… Sounding Educated

Bowtie

I’ve given up on looking intelligent. I can’t tie a bowtie and I don’t smoke a pipe. Yes, it’s true I have a beard, a grey one even, but in all honesty it shouts age more than wisdom.

So what’s a guy to do?

If I can’t look smart then maybe the next best thing is sounding smart. And what screams education and intelligence more than being able to drop a few Latin phrases at key times during a conversation? The problem is that most well known Latin phrases are kind of boring. How often can you effectively employ, “time flies”, “seize the day” or “let the buyer beware”, during the course of normal conversation?

Enter modern Latin

What we need are modern Latin quotes that can be used during everyday conversation. Latin quotes that will amaze our friends, dazzle our co-workers and intimidate our adversaries.

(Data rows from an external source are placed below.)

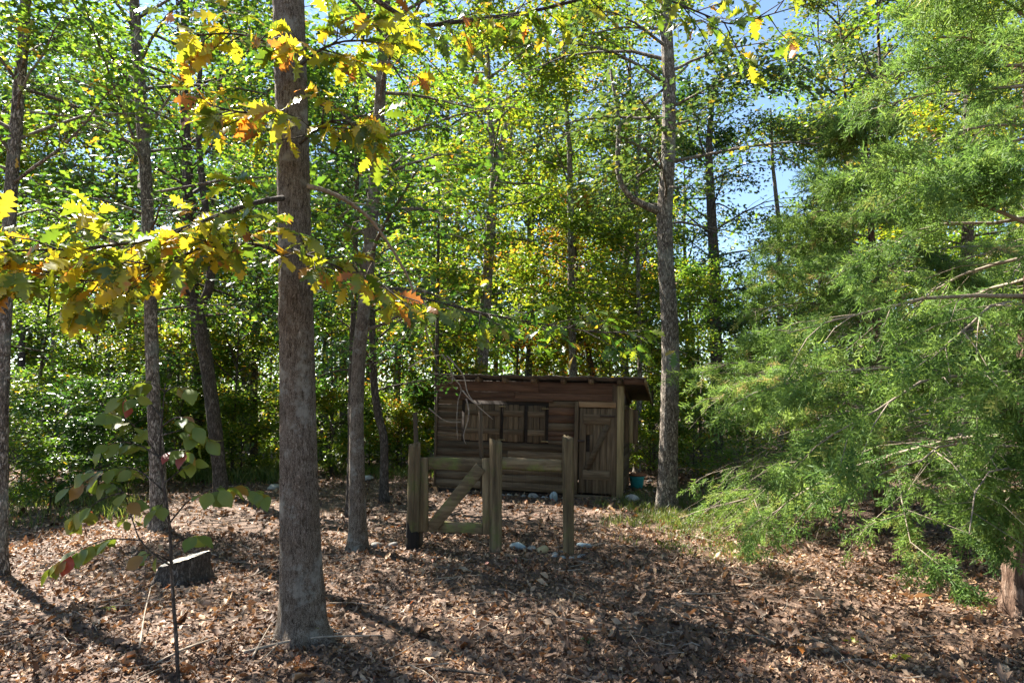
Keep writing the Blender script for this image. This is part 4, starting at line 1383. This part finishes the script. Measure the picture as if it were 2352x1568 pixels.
fill(TALL, 'hardwood_tree', [
    (110, 27, 1, 1.05, 'tall yellow-green hardwood behind the left edge trunk'),
    (235, 27, 0, 1.05, 'green hardwood far back between the left edge trunk and the grey trunk'),
    (390, 28, 1, 1.0, 'bright hardwood between the grey trunk and the forked trunk'),
    (560, 28, 0, 1.1, 'green hardwood deep in the wood left of the big oak'),
    (745, 27, 0, 1.05, 'green hardwood filling the space right of the big oak'),
    (930, 26, 1, 1.0, 'yellow-green hardwood right of the knotty trunk'),
    (1060, 32, 2, 1.05, 'greyish hardwood far behind the left end of the shed'),
    (1225, 27, 0, .95, 'green hardwood far behind the middle of the shed'),
    (1400, 30, 1, 1.0, 'yellowing hardwood in the gap left of the lichen spotted trunk'),
    (1495, 38, 2, 1.0, 'grey-green hardwood far behind the slim pale stem'),
    (1985, 22, 2, 1.0, 'grey-green hardwood above the drooping cedar'),
    (2060, 19, 2, .95, 'tall grey-green hardwood rising over the right cedars'),
    (2380, 17, 1, .95, 'yellow-green hardwood at the top right corner'),
    (-150, 26, 1, 1.0, 'yellowish hardwood far back beyond the left margin'),
    (40, 31, 0, 1.1, 'distant green hardwood behind the left edge trunk, farthest there'),
    (310, 33, 1, 1.1, 'distant yellow-green hardwood left of the forked trunk'),
    (480, 32, 0, 1.15, 'distant green hardwood seen through the fork of the dark trunk'),
    (650, 31, 1, 1.1, 'distant bright hardwood hidden mostly by the big oak'),
    (850, 29, 0, 1.05, 'distant green hardwood behind the knotty trunk'),
    (170, 28, 1, 1.3, 'bright hardwood rising between the left edge trunk and the grey trunk'),
    (-60, 29, 0, 1.2, 'broad green hardwood at the back of the left margin'),
    (455, 28, 0, 1.35, 'tall green hardwood above the fork of the dark trunk'),
    (1010, 28, 0, 1.35, 'tall green hardwood left of the pale forking trunk'),
    (1215, 28, 1, 1.4, 'tall yellow-green hardwood between the pale and the brown trunk'),
    (1440, 27, 0, 1.3, 'tall green hardwood behind the elbow branch'),
    (1590, 33, 2, 1.0, 'distant greyish hardwood just right of the lichen spotted trunk'),
    (1900, 26, 0, 1.15, 'green hardwood bordering the open patch of sky on its right'),
    (30, 30, 1, 1.4, 'very tall yellow-green hardwood behind the top of the left edge trunk'),
    (262, 30, 1, 1.35, 'very tall yellow-green hardwood left of the top of the grey trunk'),
    (590, 29, 1, 1.4, 'very tall yellow-green hardwood left of the top of the big oak'),
    (800, 30, 0, 1.4, 'very tall green hardwood right of the top of the big oak'),
    (985, 27, 1, 1.0, 'bright yellow-green hardwood behind the thin straight sapling'),
    (1140, 36, 0, 1.1, 'distant green hardwood behind the pale forking trunk'),
    (1300, 34, 1, 1.1, 'distant yellow-green hardwood behind the straight brown trunk'),
    (1420, 25, 1, .85, 'golden hardwood behind the elbow branch'),
    (2000, 30, 2, 1.1, 'distant greyish hardwood over the drooping cedar'),
    (2290, 24, 1, 1.0, 'yellow-green hardwood in the upper right, behind the cedar trunk'),
    (2180, 28, 0, 1.05, 'green hardwood far behind the tall straight trunk on the right'),
], 'hardwoods filling the wood', 'tree')
fill(MID, 'understory_tree', [
    (-90, 12, 0, .85, 'leafy green understory tree at the left margin'),
    (90, 14.5, 2, .85, 'mid green understory tree behind the left margin'),
    (215, 17, 1, .95, 'yellow-green understory tree left of the grey trunk'),
    (300, 20, 1, 1.0, 'sunlit pale understory tree behind the grey trunk'),
    (410, 17, 1, .85, 'yellow-green understory tree behind the forked trunk'),
    (540, 15.5, 1, .85, 'bright understory tree just left of the big oak'),
    (620, 20, 0, 1.0, 'green understory tree directly behind the big oak'),
    (760, 16, 1, .85, 'yellow-green understory tree right of the big oak'),
    (920, 18, 1, .95, 'pale green understory tree left of the shed'),
    (1040, 21, 0, 1.0, 'green understory tree over the left end of the shed roof'),
    (1190, 19, 1, .95, 'yellow-green understory tree over the middle of the shed roof'),
    (1400, 21, 1, 1.0, 'yellow and orange understory tree over the shed door'),
    (1500, 17, 1, .75, 'small bright tree between the shed and the lichen spotted trunk'),
    (1610, 19, 0, .85, 'green understory tree right of the lichen spotted trunk'),
    (1730, 23, 2, .85, 'green understory tree below the open patch of sky'),
    (2300, 16, 2, .9, 'green understory tree behind the right cedars'),
], 'understory trees of the wood', 'tree')
fill(BUSH, 'bush', [
    (30, 9.6, 0, .75, 'low green bush beside the left edge trunk'),
    (130, 11, 2, .95, 'dark bush at the left margin of the clearing'),
    (235, 12.5, 0, 1.05, 'green bush left of the grey trunk foot'),
    (60, 13, 1, 1.15, 'pale bush behind the left margin bushes'),
    (310, 14.5, 2, 1.1, 'dark bush behind the grey trunk foot'),
    (420, 15, 0, 1.1, 'green bush left of the forked trunk foot'),
    (560, 15.5, 1, 1.0, 'bright bush right of the forked trunk foot'),
    (650, 17, 0, 1.1, 'green bush behind the big oak'),
    (760, 16.5, 2, 1.1, 'dark bush in the shade right of the big oak'),
    (850, 17.5, 0, 1.0, 'green bush behind the pale stone slab'),
    (925, 17, 1, 1.0, 'pale bush left of the shed wall'),
    (980, 19, 0, 1.2, 'green bush behind the left corner of the shed'),
    (1490, 15.5, 1, .9, 'yellow-green bush behind the teal tub'),
    (1590, 14, 0, .8, 'green bush behind the lichen spotted trunk'),
], 'bushes at the edge of the clearing', 'bush')

# far-off wood: one mass of leaf clumps and stems
rf = np.random.default_rng(55)
m = MB()
NC = 2800
az = rf.uniform(-.95, .95, NC)
dist = rf.uniform(30, 62, NC)
cx_, cy_ = dist * np.sin(az), dist * np.cos(az)
top = (8 + 10 * rf.uniform(0, 1, NC) ** 1.3 + 1.5 * np.sin(az * 17)) * (1 - .5 * np.exp(-((az - .37) / .06) ** 2))
cz_ = np.where(rf.uniform(0, 1, NC) < .3, rf.uniform(.2, 2.2, NC), rf.uniform(0.15, 1, NC) * top)
per = 56
cen = np.repeat(np.stack([cx_, cy_, cz_], -1), per, 0)
off = rf.normal(0, 1, (NC * per, 3)) * np.array([1.1, 1.1, .6])
nn = NC * per
m.leaves(LEAF_V, LEAF_T, cen + off, rf.normal(0, 1, (nn, 3)), rf.normal(0, .6, (nn, 3)) + [0, 0, .6], rf.uniform(.2, .4, nn), np.clip(np.repeat(rf.normal(.5, .2, NC), per) + rf.normal(0, .12, nn), 0, 1))
fw = m.obj('far_woodland', GREEN, kind='stuff')
fw['label'] = 'dense green wood far behind the clearing'
m = MB()
for k in range(90):
    a, d = rf.uniform(-.9, .9), rf.uniform(28, 55)
    x, y = d * math.sin(a), d * math.cos(a)
    h = rf.uniform(7, 12)
    m.tube([[x, y, -.1], [x + rf.normal(0, .2), y, h * .5], [x + rf.normal(0, .4), y, h]], [.13, .10, .04], 6, cap=False)
fs = m.obj('far_stems', BARKD, fw, kind='stuff')

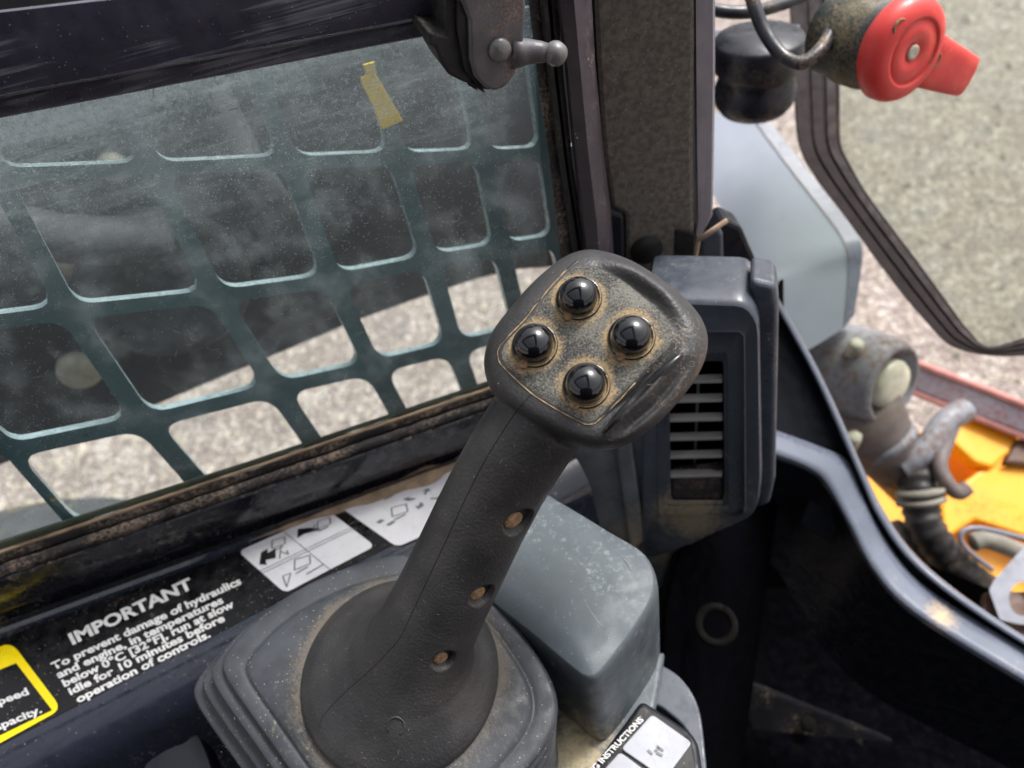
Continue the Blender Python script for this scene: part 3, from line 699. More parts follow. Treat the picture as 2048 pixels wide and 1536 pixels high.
# top of the housing (stepped block) and the second leaf beside it
sb = [(1500, 560), (1552, 572), (1558, 620), (1551, 960), (1540, 1010), (1512, 1020), (1505, 700)]
o = new('side_leaf', slab([VP(u, v, .012) for u, v in sb], -VN * .03), m_vent, vh, smooth=False); bevel(o, .004, 4)
# curved skirt behind the stick, below the housing
o = new('lower_skirt', slab([VP(u, v, .006) for u, v in [(1000, 1010), (1040, 850), (1300, 860), (1345, 1060), (1420, 1075), (1345, 1110), (1325, 1180), (1290, 1200), (1110, 1060)]], -VN * .02), m_vdirt, vh, smooth=False); bevel(o, .004, 3)
o = new('skirt_fold', slab([VP(u, v, .001) for u, v in [(1230, 880), (1262, 880), (1290, 1080), (1262, 1110)]], -VN * .004), m_vdirt, vh, smooth=False); bevel(o, .002, 3)

# ================================================================== grey cover box beside the stick
bx = thing('plastic_cover', 'scuffed blue-grey plastic cover box behind the joystick boot', 'cover', GP(1150, 1300, 0))
ZB = .052
bo = smoothpath([(1000, 930), (1115, 992), (1220, 1055), (1292, 1100), (1318, 1150), (1308, 1205), (1260, 1280), (1205, 1350), (1180, 1362), (1150, 1345), (1060, 1270), (960, 1190), (900, 1130), (905, 1000)], 6, True)
bc = (1120, 1180)
def bl2(s, dz, dx=0):
    return [GP(bc[0] + (p.x - bc[0]) * s, bc[1] + (p.y - bc[1]) * s, ZB) + UP * dz for p in polar(bo, bc, 96)]
o = new('cover_shell', loft([bl2(1.0, -.16), bl2(1.0, -.10), bl2(.995, -.03), bl2(.99, -.012), bl2(.98, -.006), bl2(.965, -.0022), bl2(.945, -.0005), bl2(.93, 0), bl2(.5, .0005), bl2(.1, .0008)], None, False, True), m_boxplastic, bx)
for P_ in ([(1168, 1178), (1172, 1205), (1190, 1235), (1208, 1258)], [(1120, 1195), (1112, 1222), (1110, 1250)], [(1240, 1110), (1256, 1128), (1262, 1140)]):
    new('scuff_mark', tube([GP(p.x, p.y, ZB + .0003) for p in smoothpath(P_, 5)], [.0001 + .00025 * math.sin(math.pi * i / (5 * (len(P_) - 1))) for i in range(5 * (len(P_) - 1) + 1)], 5), m_scuff, bx)
# flange and scuffed foot of the cover
fl = [GP(p[0], p[1], -.03) for p in [(1080, 1400), (1200, 1340), (1330, 1300), (1310, 1420), (1280, 1440), (1190, 1560), (1060, 1620), (1000, 1500)]]
o = new('cover_foot', slab(fl, UP * -.01), m_boxplastic, bx, smooth=False); bevel(o, .003, 3)

# ================================================================== instruction panel, lower right
ip = thing('instruction_panel', 'rounded dark panel with white keys and printed lettering at bottom edge', 'control panel', GP(1300, 1500, -.025))
ZI = -.024
po = rounded([(1283, 1398), (1395, 1470), (1408, 1560), (1390, 1700), (1060, 1700)], [14, 30, 10, 0, 0], 6)
o = new('panel_body', slab([GP(p[0], p[1], ZI) for p in po], UP * -.02), m_frame, ip, smooth=False); bevel(o, .004, 4)
po2 = rounded([(1284, 1412), (1380, 1478), (1393, 1560), (1385, 1700), (1110, 1700)], [10, 26, 10, 0, 0], 6)
flat('panel_face', po2, m_decal, ip, ZI + .0006)
for k_ in ([(1304, 1430), (1384, 1487), (1330, 1560), (1242, 1499)], [(1240, 1505), (1322, 1566), (1270, 1640), (1180, 1572)]):
    pts = [GP(p[0], p[1], ZI + .0007) for p in rounded(k_, 9, 4)]
    o = new('white_key', slab(pts, UP * .0014), m_key, ip, smooth=False); bevel(o, .0006, 3)
    c = sum((V(p) for p in k_), V((0, 0))) / 4
    for q in range(4):
        a = c + V((random.uniform(-24, 20), random.uniform(-14, 18))); b = a + V((random.uniform(-14, 14), random.uniform(6, 14)))
        d = (b - a).normalized(); nn = V((-d.y, d.x)) * 2.5
        flat('faint_symbol', [tuple(a + nn), tuple(b + nn), tuple(b - nn), tuple(a - nn)], m_greyprint, o, ZI + .0026)
text('printed_lettering', 'OPERATING INSTRUCTIONS', (1132, 1604), (1288, 1440), (-9.5, -7), m_whiteprint, ip, ZI + .0012, bold=.03)
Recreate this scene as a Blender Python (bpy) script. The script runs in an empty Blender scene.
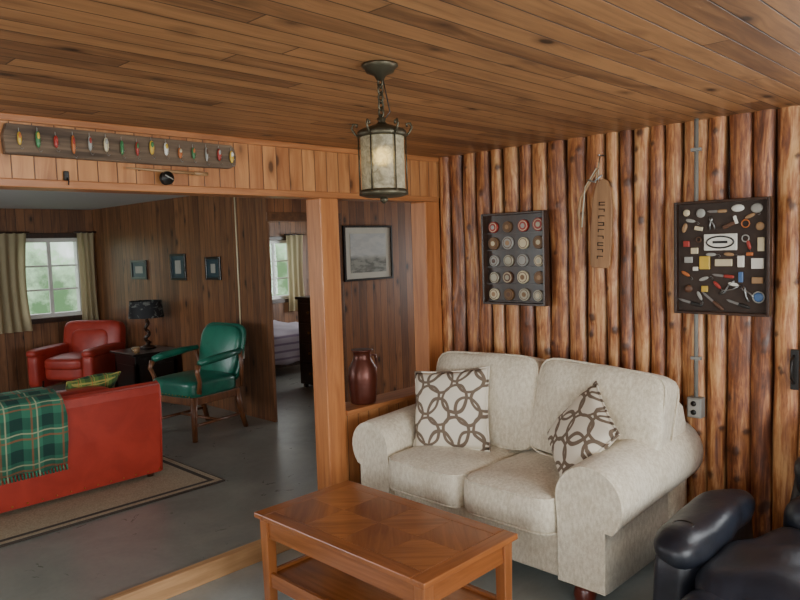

Say you need a snappy comeback for those aggravating people in your life, maybe even your boss. Sure you could say, “Eat my shorts”, but how much more effective would that be in Latin, “Vescere bracis meis.”

That young lady at your office who is having trouble finding Mister Right, just imagine how grateful she will be to hear your words of wisdom in Latin, “Brevior saltare cum deformibus viris est vita” (Life is too short to dance with ugly men), or perhaps, “Viri sunt viri” (men are slime).

Need a good educated sounding insult? Try this one, “Mater tua tam obesa est ut cum Romae est, urbs habet octo colles!”,  (Your momma is so fat, when she’s in town Rome has eight hills!)

Here’s a few more:

Detesto Lunedi (I hate Mondays).

Diabolus fecit, ut id facerem (The devil made me do it).

Sit simplex, stulte (Keep it simple, stupid).

Capiamus cerevisiam (Let’s grab a beer).

Vene, Vidi, Velcro (I came, I saw, I stuck around).

Cogito cogito ergo cogito sum (I think that I think, therefore I think that I am).

Ubi non accusitor, ibi non judex (where there is no cop, there is no speed limit).

Quondo omni flunkus mortati (When all else fails, play dead).

And if you don’t like any of these, well, “Vescere braces meis!